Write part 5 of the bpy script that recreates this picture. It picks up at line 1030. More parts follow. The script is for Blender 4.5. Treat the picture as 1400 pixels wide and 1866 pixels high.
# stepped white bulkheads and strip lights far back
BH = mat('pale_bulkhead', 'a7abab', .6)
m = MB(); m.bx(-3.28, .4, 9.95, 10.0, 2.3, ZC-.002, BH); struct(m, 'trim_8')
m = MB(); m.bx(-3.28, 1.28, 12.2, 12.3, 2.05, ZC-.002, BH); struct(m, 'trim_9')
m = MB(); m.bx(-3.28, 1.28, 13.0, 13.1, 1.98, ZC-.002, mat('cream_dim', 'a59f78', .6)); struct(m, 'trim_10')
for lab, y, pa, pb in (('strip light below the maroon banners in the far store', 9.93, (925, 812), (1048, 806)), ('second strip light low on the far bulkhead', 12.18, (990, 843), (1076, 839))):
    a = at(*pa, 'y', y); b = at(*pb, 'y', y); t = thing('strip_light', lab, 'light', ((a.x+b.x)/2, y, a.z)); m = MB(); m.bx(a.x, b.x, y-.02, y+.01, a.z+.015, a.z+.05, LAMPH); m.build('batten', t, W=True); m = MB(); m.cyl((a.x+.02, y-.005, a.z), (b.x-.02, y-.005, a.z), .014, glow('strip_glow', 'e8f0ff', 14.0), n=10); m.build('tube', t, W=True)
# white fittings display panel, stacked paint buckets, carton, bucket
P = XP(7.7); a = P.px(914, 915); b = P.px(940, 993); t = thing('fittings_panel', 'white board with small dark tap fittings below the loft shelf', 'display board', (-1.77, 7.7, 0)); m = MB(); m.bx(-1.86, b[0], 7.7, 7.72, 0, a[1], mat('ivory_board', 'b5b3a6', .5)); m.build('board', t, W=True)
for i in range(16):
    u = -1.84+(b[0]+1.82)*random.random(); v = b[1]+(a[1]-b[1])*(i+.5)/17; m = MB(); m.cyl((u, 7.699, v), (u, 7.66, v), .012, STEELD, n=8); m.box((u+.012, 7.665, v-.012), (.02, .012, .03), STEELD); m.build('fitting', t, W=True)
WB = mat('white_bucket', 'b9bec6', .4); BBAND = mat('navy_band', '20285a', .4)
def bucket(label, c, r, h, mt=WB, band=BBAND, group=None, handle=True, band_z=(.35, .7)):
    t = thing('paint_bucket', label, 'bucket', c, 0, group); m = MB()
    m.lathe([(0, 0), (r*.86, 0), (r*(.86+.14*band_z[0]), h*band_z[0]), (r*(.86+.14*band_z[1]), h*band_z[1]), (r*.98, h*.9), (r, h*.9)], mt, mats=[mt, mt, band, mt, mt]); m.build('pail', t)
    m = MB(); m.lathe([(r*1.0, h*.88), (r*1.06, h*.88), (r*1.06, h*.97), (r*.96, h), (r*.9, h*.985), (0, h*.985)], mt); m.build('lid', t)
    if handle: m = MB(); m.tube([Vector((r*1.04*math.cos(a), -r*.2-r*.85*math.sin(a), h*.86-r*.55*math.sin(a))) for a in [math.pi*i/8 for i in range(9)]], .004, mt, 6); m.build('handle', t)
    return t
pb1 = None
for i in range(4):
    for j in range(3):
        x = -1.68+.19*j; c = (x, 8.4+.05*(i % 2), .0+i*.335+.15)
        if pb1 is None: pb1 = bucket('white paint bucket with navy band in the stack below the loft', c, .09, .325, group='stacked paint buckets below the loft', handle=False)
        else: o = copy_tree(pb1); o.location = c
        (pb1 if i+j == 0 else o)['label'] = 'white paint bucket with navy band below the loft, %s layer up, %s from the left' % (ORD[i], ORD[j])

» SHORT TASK
Start at the line with "m = MB(); m.bx(-3.28, .4, 9.95, 10.0, 2.3, ZC-.002, BH);", stop at the line with "m = MB(); m.bx(-3.28, 1.28, 12.2, 12.3, 2.05, ZC-.002, BH);", and return every line in that stretch exactly, those two included.

» WORKED ANSWER
m = MB(); m.bx(-3.28, .4, 9.95, 10.0, 2.3, ZC-.002, BH); struct(m, 'trim_8')
m = MB(); m.bx(-3.28, 1.28, 12.2, 12.3, 2.05, ZC-.002, BH); struct(m, 'trim_9')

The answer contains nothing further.